Up to 3m copies will be printed of the eight-page edition, which will appear today (compared to 60,000 normally).

Downloadable editions will be available in French, Arabic, English and Spanish from this morning. The multiple foreign paper editions in local languages previously reported will be restricted, for the time being, to Italy and Turkey.

After three days of mayhem last week starting with the massacre, followed by the gigantic "Republican rallies against hatred", France today turned to mourning and recrimination.

President François Hollande addressed a funeral service held at Paris police headquarters for the three police officers murdered by the Kouachi brothers and their ally, Amedy Coulibaly.

In a powerful oration, Mr Hollande said that the officers "died so that we might live in freedom".

He said that France will be "merciless in the face of anti-Semitic and anti-Muslims acts, and unrelenting against those who defend and carry out terrorism".

The Prime Minister, Manuel Valls, announced a package of new security measures, including additional staff for France's internal intelligence services and unspecified "controls" on the use of the internet to recruit would-be jihadis.

He also announced the creation of a new database to monitor the activities and addresses of known jihadi sympathisers.

But Mr Valls rejected calls from some centre-right politicians for a French version of the intrusive Patriot Act passed by the US Congress after the 9/11 attacks on Washington and New York in 2001.

"Extraordinary times demand extraordinary measures," said Mr Valls. "But not so exceptional that they undermine our law and our values."

In Jerusalem, thousands turned out for an emotional funeral of the four French Jews killed in last week's attack on a kosher supermarket in Paris.

Mourners in the crowd spoke of shock, sadness and above all fears for the future of France's half a million Jews

Israeli president Reuven Rivlin said: "Yoav, Yohan, Phillipe and François, this is not the way we wanted to greet you, not the way we wanted to see you returning home.
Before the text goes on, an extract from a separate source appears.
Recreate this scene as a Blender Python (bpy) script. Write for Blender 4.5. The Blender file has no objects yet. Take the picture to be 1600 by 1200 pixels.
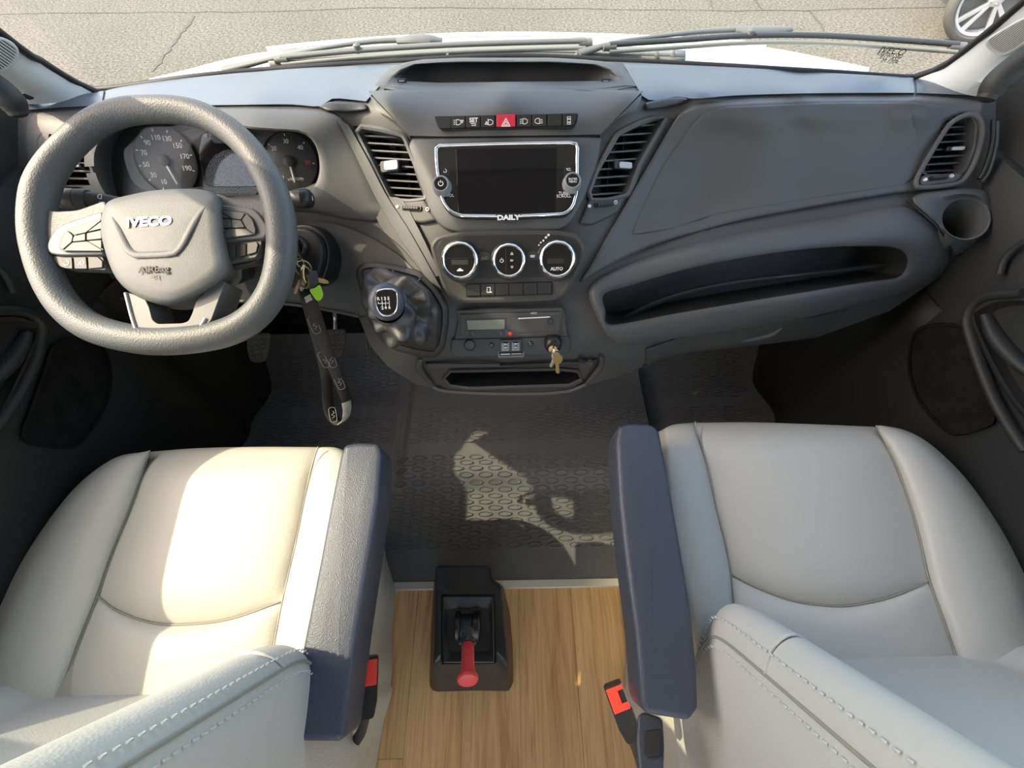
import bpy, bmesh, math, random
import numpy as np
from mathutils import Vector, Matrix

random.seed(7)
SC = bpy.context.scene
COL = SC.collection

# ------------------------------------------------------------------ camera, sky, sun, exposure
FPX = 650.0
CAM_H = 1.30
PITCH = 58.0
ROLL = -1.0
cam_data = bpy.data.cameras.new('camera')
cam_data.sensor_width = 36.0
cam_data.lens = FPX / 1600.0 * 36.0
cam_data.clip_start = 0.02
cam = bpy.data.objects.new('camera', cam_data)
COL.objects.link(cam)
CM = (Matrix.Rotation(math.radians(90.0 - PITCH), 4, 'X') @ Matrix.Rotation(math.radians(ROLL), 4, 'Z'))
CM.translation = (0, 0, CAM_H)
cam.matrix_world = CM
SC.camera = cam

SUN_TRAVEL = Vector((0.95, -0.13, -1.0))          # the way the sunlight goes: in through the driver's side window
sun_data = bpy.data.lights.new('sun', 'SUN')
sun_data.energy = 6.0
sun_data.color = (1.0, 0.87, 0.62)
sun_data.angle = math.radians(0.55)
sun = bpy.data.objects.new('sun', sun_data)
COL.objects.link(sun)
sun.rotation_euler = SUN_TRAVEL.to_track_quat('-Z', 'Y').to_euler()
sun.location = (-6, 1, 8)

world = bpy.data.worlds.new('world')
SC.world = world
world.use_nodes = True
wn = world.node_tree
wn.nodes.clear()
w_out = wn.nodes.new('ShaderNodeOutputWorld')
w_bg = wn.nodes.new('ShaderNodeBackground')
w_sky = wn.nodes.new('ShaderNodeTexSky')
w_sky.sky_type = 'NISHITA'
w_sky.sun_disc = False
w_sky.sun_elevation = math.radians(46)
w_sky.sun_rotation = math.radians(-94)
w_sky.air_density = 1.0
w_sky.dust_density = 2.5
w_sky.ozone_density = 1.2
w_bg.inputs['Strength'].default_value = 0.80
w_wb = wn.nodes.new('ShaderNodeMix')               # white balance of the photograph: set for the shade in the cab
w_wb.data_type = 'RGBA'; w_wb.blend_type = 'MULTIPLY'; w_wb.inputs[0].default_value = 1.0
w_wb.inputs[7].default_value = (1.14, 1.0, 0.86, 1.0)
wn.links.new(w_sky.outputs[0], w_wb.inputs[6])
wn.links.new(w_wb.outputs[2], w_bg.inputs['Color'])
wn.links.new(w_bg.outputs[0], w_out.inputs['Surface'])

SC.view_settings.view_transform = 'Standard'
SC.view_settings.look = 'None'
SC.view_settings.gamma = 1.0
SC.view_settings.use_curve_mapping = False
SC.view_settings.exposure = 0.0

# ------------------------------------------------------------------ measuring helpers (photo pixel + depth or plane -> point in the van)
CR = np.array(CM.to_3x3())
CC = np.array([0, 0, CAM_H])
def ray(px, py):
    return CR @ np.array([(px - 800.0) / FPX, -(py - 600.0) / FPX, -1.0])
def W(px, py, Z):
    return CC + Z * ray(px, py)
def Wz(px, py, z):
    d = ray(px, py); return CC + d * ((z - CAM_H) / d[2])
def Wx(px, py, x):
    d = ray(px, py); return CC + d * (x / d[0])
def Wy(px, py, y):
    d = ray(px, py); return CC + d * (y / d[1])

# depth of the dashboard's surface, smooth between measured points
DEPTH = [
 (790,88,.90),(600,98,.895),(980,95,.895),(790,115,.82),(620,118,.82),(970,115,.82),
 (790,143,.742),(600,150,.748),(985,148,.748),(790,210,.742),(660,212,.746),(930,210,.746),
 (790,285,.746),(680,285,.75),(905,285,.75),(790,345,.752),(690,345,.756),(900,345,.756),
 (790,405,.762),(700,405,.766),(890,405,.766),(790,450,.778),(710,450,.78),(880,450,.78),
 (790,510,.80),(705,510,.80),(890,510,.80),(790,560,.836),(690,560,.836),(900,560,.836),(790,608,.90),(690,600,.89),(890,600,.90),
 (400,110,.87),(400,163,.762),(160,140,.845),(160,167,.775),(60,160,.79),(520,104,.88),(520,160,.76),
 (1250,106,.88),(1250,146,.762),(1100,100,.885),(1100,148,.757),(1430,120,.85),(1430,146,.768),(1545,155,.777),
 (560,200,.775),(600,260,.775),(640,310,.77),(1020,200,.775),(970,260,.772),(940,310,.768),
 (1080,200,.778),(1250,200,.775),(1250,320,.85),(1100,340,.825),(1420,285,.84),(1500,230,.805),(1530,285,.835),(1000,380,.80),
 (1400,200,.78),(1100,375,.795),(1250,350,.815),(1250,375,.805),(1250,480,.84),(1250,530,.93),(1100,500,.835),(1100,545,.91),
 (1400,350,.81),(1400,400,.83),(1450,445,.90),(960,430,.79),(960,520,.82),(960,580,.89),(1510,340,.79),(1510,390,.85),(1390,485,.92),
 (100,230,.79),(100,320,.84),(330,180,.762),(500,240,.77),(540,300,.782),(600,380,.80),(500,320,.79),(330,330,.83),
 (560,400,.845),(500,440,.90),(300,450,.95),(150,400,.93),(580,490,.84),(640,540,.80),(640,450,.785),(690,500,.79),(630,590,.88),
 (50,170,.78),(50,300,.83),
]
_P = np.array(DEPTH, float)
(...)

We wanted you alive. The heart is broken, shaken and hurting and an entire nation cries."

French authorities are, however, facing growing criticism in the press and from opposition politicians about the failure to intercept Chérif and Said Kouachi and their ally, Amedy Coulibaly - all known jihadi activists. Police sources said that up to five members of the Kouachi-Coulibaly Islamist cell might still be at large.

Security forces are searching for a man seen last week driving a car that belongs to Coulibaly's partner, Hayat Boumedienne, 26. It was confirmed by the Turkish government that Ms Boumedienne arrived in Istanbul on 2 January and travelled to Syria last week.

Security camera images taken of Ms Boumedienne at Istanbul airport show her with Mehdi Belhoucine, 23, another known French jihadist activist.